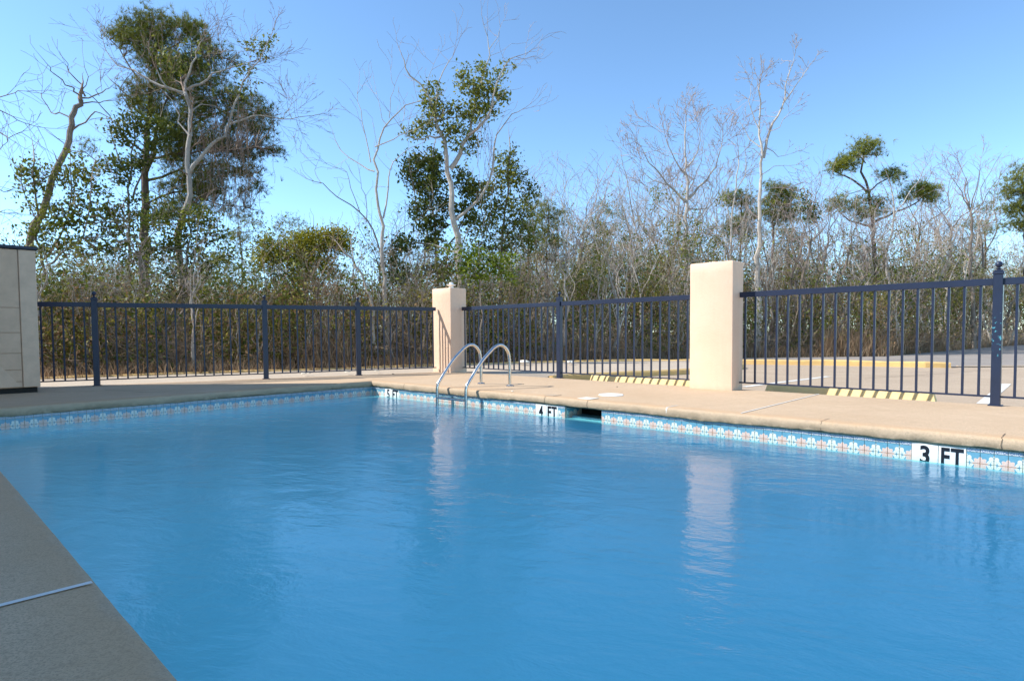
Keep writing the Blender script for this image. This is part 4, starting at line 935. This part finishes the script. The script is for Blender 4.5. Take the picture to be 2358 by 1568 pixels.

...

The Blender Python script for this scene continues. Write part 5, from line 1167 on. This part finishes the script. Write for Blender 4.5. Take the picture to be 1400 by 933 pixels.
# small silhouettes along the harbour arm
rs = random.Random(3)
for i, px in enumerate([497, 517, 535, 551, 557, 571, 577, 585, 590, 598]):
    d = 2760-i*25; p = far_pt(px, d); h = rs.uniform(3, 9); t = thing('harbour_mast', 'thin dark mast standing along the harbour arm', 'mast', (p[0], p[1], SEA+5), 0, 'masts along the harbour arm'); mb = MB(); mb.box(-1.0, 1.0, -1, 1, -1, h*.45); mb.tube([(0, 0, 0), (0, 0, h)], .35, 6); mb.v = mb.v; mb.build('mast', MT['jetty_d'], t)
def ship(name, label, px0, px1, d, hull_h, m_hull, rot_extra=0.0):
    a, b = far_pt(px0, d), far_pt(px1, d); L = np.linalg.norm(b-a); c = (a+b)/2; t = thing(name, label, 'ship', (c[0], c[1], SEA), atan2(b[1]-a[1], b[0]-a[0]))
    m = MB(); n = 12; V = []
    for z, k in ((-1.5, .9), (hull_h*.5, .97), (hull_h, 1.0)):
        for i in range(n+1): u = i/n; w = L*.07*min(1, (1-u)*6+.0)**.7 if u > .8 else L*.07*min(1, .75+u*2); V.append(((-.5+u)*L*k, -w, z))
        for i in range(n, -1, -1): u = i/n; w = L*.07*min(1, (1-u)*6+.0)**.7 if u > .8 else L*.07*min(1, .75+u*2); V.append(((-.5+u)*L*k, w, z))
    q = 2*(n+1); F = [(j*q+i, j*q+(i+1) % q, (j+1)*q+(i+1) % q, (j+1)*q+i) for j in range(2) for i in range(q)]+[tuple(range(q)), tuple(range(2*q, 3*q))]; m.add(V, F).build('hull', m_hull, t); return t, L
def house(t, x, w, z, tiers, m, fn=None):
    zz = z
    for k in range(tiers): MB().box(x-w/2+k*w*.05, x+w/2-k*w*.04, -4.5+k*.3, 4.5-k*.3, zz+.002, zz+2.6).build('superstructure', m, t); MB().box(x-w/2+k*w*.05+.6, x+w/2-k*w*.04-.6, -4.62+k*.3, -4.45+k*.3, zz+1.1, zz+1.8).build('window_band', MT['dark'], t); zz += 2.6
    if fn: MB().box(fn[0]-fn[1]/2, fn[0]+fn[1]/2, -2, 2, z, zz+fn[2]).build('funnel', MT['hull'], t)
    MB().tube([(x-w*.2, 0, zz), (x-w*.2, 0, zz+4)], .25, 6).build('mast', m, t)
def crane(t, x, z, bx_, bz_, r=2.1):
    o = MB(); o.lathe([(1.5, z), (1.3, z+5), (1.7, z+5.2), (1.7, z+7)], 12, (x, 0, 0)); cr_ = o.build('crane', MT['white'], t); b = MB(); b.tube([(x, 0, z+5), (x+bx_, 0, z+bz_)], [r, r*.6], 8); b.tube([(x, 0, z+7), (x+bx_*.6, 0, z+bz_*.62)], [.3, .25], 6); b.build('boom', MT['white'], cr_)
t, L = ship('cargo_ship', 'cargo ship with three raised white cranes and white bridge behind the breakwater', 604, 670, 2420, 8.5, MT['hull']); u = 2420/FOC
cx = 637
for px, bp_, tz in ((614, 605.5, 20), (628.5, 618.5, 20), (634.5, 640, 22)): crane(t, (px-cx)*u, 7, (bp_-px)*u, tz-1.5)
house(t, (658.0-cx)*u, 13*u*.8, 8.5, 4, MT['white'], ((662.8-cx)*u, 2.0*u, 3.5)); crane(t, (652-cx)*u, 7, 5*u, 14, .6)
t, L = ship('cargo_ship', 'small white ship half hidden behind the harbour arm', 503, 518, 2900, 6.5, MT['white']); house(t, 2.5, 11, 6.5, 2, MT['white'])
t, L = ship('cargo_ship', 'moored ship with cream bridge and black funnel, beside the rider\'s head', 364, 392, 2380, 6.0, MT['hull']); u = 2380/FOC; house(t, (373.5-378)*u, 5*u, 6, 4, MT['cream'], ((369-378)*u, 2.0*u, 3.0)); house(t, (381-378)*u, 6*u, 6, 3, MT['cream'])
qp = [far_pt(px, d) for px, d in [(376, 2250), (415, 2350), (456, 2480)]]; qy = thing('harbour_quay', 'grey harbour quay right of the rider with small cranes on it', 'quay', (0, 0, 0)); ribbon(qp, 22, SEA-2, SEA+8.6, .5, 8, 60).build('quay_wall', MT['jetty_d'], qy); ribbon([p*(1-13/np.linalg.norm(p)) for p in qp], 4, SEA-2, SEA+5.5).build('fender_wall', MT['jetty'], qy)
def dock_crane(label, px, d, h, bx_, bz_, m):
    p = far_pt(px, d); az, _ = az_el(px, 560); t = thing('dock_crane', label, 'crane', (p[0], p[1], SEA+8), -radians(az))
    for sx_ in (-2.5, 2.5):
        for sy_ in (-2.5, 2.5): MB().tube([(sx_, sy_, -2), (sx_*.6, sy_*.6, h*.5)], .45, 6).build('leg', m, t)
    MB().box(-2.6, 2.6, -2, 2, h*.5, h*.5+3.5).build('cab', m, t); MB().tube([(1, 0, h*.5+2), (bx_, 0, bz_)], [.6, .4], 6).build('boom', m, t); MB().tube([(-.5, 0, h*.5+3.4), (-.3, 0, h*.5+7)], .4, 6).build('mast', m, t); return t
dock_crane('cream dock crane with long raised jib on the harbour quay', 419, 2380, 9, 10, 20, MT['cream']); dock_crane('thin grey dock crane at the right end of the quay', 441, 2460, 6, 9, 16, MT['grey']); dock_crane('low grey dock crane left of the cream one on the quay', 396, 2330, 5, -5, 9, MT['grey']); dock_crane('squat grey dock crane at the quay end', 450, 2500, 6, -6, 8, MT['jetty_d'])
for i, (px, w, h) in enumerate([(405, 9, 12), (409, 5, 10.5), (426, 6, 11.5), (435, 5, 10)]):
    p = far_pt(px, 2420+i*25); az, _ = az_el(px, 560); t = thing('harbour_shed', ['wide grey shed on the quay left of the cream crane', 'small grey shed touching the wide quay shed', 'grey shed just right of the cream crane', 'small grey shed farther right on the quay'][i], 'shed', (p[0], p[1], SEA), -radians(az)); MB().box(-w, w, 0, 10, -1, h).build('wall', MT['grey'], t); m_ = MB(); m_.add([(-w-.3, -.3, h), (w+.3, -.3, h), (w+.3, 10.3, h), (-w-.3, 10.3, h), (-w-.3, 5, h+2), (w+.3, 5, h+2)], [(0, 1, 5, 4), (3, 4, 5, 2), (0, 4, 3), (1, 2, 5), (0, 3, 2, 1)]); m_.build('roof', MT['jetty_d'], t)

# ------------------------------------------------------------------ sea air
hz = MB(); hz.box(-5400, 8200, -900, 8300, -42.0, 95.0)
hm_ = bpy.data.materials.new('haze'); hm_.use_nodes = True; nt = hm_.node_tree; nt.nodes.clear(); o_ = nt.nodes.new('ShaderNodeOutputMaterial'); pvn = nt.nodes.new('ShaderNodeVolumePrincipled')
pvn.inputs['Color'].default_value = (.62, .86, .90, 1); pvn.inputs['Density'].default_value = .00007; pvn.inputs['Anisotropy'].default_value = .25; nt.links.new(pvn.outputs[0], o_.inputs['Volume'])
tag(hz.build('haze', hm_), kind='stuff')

• [WORK TO COMPLETE] Scan the material above for the string "finishes" and return the lines that hold it.

• [PROBLEM SOLUTION]
Keep writing the Blender script for this image. This is part 4, starting at line 935. This part finishes the script. The script is for Blender 4.5. Take the picture to be 2358 by 1568 pixels.
The Blender Python script for this scene continues. Write part 5, from line 1167 on. This part finishes the script. Write for Blender 4.5. Take the picture to be 1400 by 933 pixels.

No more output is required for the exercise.